Orbital glass and spin glass states of 3He-A in aerogel

TL;DR

This paper investigates the orbital and spin glass states of superfluid 3He-A in aerogel, revealing how anisotropic deformation and resonant excitation influence the formation and properties of these glass phases.

Contribution

It provides a combined theoretical and experimental analysis of orbital and spin glass phases in superfluid 3He-A within anisotropic aerogel, highlighting new metastable states induced by RF excitation.

Findings

Identification of two distinct orbital glass phases with different spin structures.

Demonstration of metastable spin-glass phase induced by RF excitation.

Measurement of anisotropy parameters via NMR signatures.

Abstract

Glass states of superfluid A-like phase of 3He in aerogel induced by random orientations of aerogel strands are investigated theoretically and experimentally. In anisotropic aerogel with stretching deformation two glass phases are observed.
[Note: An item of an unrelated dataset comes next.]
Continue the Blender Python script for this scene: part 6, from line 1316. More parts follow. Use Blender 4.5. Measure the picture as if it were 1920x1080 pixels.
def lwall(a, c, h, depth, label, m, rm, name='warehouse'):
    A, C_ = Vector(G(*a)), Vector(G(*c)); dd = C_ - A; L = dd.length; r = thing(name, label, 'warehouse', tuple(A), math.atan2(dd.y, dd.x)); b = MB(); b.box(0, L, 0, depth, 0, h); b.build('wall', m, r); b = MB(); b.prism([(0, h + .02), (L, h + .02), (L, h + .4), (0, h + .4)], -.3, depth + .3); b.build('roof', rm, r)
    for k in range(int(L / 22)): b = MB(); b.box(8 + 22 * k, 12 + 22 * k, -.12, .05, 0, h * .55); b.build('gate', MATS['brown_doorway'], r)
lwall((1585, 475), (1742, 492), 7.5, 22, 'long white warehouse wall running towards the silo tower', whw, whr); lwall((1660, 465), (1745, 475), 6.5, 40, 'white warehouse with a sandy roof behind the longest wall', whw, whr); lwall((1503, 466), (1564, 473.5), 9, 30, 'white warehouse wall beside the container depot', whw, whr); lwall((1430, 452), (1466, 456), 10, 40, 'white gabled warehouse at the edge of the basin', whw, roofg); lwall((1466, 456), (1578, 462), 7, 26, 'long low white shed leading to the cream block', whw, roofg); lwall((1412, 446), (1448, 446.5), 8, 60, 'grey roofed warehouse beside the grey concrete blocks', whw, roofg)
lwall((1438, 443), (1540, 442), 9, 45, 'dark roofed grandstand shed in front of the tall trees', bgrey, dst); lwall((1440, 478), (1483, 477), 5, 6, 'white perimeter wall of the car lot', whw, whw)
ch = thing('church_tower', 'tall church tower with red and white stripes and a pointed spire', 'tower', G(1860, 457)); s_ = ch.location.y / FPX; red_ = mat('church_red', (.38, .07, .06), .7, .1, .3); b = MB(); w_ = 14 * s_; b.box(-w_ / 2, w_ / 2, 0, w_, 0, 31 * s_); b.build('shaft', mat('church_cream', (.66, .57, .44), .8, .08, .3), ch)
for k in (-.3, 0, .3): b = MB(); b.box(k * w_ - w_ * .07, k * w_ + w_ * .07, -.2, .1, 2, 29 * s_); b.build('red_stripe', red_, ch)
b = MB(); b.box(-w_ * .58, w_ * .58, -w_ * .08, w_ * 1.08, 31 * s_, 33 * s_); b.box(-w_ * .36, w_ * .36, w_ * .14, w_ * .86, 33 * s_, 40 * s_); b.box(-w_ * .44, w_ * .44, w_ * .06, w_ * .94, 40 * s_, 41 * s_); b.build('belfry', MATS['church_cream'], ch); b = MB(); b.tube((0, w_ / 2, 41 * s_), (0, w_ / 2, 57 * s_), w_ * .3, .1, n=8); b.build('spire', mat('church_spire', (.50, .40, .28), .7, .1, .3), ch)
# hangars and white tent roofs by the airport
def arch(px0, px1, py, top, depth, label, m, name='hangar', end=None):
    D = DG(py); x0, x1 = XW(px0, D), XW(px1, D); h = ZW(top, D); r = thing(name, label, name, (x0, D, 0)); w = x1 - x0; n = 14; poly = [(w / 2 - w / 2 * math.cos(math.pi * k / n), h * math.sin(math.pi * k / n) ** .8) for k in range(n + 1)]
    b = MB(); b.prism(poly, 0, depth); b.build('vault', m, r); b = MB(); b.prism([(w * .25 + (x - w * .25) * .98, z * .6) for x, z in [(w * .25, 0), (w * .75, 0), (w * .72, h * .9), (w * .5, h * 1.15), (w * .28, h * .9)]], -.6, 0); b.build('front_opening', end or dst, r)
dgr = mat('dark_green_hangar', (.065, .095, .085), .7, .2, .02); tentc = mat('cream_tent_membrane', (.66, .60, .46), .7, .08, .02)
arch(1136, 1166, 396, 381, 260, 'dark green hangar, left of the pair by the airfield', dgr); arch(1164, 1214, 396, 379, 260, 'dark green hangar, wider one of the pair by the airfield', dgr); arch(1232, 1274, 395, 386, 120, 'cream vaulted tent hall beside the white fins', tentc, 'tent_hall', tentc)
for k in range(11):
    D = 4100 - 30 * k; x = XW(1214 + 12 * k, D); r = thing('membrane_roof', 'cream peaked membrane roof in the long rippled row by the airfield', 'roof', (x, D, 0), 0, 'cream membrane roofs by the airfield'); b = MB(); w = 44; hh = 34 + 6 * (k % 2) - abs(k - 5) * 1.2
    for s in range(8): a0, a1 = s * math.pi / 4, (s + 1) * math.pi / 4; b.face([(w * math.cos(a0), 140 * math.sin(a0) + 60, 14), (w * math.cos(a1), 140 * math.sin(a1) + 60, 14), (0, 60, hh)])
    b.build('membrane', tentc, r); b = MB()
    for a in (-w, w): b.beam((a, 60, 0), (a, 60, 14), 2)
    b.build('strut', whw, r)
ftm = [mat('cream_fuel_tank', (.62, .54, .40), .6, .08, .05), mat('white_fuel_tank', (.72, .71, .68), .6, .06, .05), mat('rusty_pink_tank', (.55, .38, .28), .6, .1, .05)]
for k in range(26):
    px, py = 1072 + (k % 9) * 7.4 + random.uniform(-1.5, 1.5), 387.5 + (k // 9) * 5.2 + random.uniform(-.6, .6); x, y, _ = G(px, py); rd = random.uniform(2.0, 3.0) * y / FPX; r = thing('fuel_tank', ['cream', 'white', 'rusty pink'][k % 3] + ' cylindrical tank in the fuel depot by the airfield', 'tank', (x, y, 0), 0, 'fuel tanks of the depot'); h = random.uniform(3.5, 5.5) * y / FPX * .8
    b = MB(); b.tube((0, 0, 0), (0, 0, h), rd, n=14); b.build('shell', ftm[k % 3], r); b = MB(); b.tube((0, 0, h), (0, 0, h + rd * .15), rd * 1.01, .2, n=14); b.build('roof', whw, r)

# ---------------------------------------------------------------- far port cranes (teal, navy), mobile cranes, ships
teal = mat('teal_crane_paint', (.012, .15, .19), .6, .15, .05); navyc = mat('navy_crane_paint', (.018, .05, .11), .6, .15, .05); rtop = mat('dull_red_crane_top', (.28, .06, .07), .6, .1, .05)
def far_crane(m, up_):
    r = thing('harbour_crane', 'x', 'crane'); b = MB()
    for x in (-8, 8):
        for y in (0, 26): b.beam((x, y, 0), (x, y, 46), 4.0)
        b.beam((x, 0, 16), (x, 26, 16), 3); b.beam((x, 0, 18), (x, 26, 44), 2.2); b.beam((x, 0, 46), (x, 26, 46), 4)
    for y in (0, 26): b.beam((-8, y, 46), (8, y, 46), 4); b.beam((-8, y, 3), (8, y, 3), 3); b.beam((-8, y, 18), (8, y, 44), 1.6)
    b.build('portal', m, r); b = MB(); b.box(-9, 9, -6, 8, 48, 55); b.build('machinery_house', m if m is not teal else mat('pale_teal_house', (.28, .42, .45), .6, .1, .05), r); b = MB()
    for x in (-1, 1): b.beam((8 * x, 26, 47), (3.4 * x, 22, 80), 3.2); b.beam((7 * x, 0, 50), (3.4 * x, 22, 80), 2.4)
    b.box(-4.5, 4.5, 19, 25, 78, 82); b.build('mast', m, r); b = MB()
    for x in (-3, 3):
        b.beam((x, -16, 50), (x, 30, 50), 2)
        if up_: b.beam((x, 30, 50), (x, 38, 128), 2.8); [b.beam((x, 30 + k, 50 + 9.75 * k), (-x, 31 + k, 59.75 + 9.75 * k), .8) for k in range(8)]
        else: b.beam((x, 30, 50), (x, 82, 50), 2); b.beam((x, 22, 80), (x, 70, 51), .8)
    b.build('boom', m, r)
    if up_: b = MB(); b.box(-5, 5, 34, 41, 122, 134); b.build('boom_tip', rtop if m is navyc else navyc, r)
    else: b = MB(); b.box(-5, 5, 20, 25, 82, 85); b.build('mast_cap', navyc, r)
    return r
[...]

Both phases represent the anisotropic glass of the orbital ferromagnetic vector l -- the orbital glass (OG). The phases differ by the spin structure: the spin nematic vector d can be either in the ordered spin nematic (SN) state or in the disordered spin-glass (SG) state. The first phase (OG-SN) is formed under conventional cooling from normal 3He. The second phase (OG-SG) is metastable, being obtained by cooling through the superfluid transition temperature, when large enough resonant continuous radio-frequency excitation are applied. NMR signature of different phases allows us to measure the parameter of the global anisotropy of the orbital glass induced by deformation.